Price risk management tools are underutilized by many folks in the cattle business. Most of the "big boys" in the cattle business use price risk management when making purchases and when marketing product, but most small producers do not utilize such tools. Before anyone says "the ‘big boys’ can afford to use price risk management because they are big," it would be appropriate to consider some of the price risk management alternatives.

Some price risk management alternatives are more appropriate for large producers while other alternatives are appropriate for small producers. Additionally, some cattle producers can utilize all price risk management alternatives effectively. The primary price risk management tools available to cattle producers are forward contracts, futures and options contracts, and livestock risk protection insurance.

Forward contracts may be one of the most familiar price risk management tools available to cattle producers when preparing to market cattle. Forward contracts can be structured in a number of ways, but the most common is a fixed price contract in which the price of a certain weight and quality of animal is determined today for future delivery of the cattle. One drawback to this strategy is that prices may improve before cattle are to be delivered, but the producer will not benefit from such price improvements.

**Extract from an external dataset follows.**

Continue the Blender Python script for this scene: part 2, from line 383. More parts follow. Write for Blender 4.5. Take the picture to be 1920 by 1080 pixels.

Futures and options contracts are a fairly flexible way of managing price risks in cattle production. They provide ways of locking in a price similar to forward contracts as well as setting a price floor which allows a producer to capitalize on positive price movements in the marketplace. One drawback to futures and options contracts for most producers is that one contract is 50,000 pounds of feeder cattle or 40,000 pounds of fed cattle.

Since futures and options require such a large number of cattle, it is generally more appropriate for small producers to consider the use of livestock risk protection insurance (LRP). LRP insurance can be used to set a price floor for as few as one head of feeder cattle or fed cattle. Additionally, LRP is fairly easy to understand because it is insurance and most producers a re familiar with paying insurance premiums as well as being familiar with how and why payments are received. LRP is an underutilized tool in the cattle business. Producers should be considering its use with market volatility on the rise, even in a time of high cattle prices.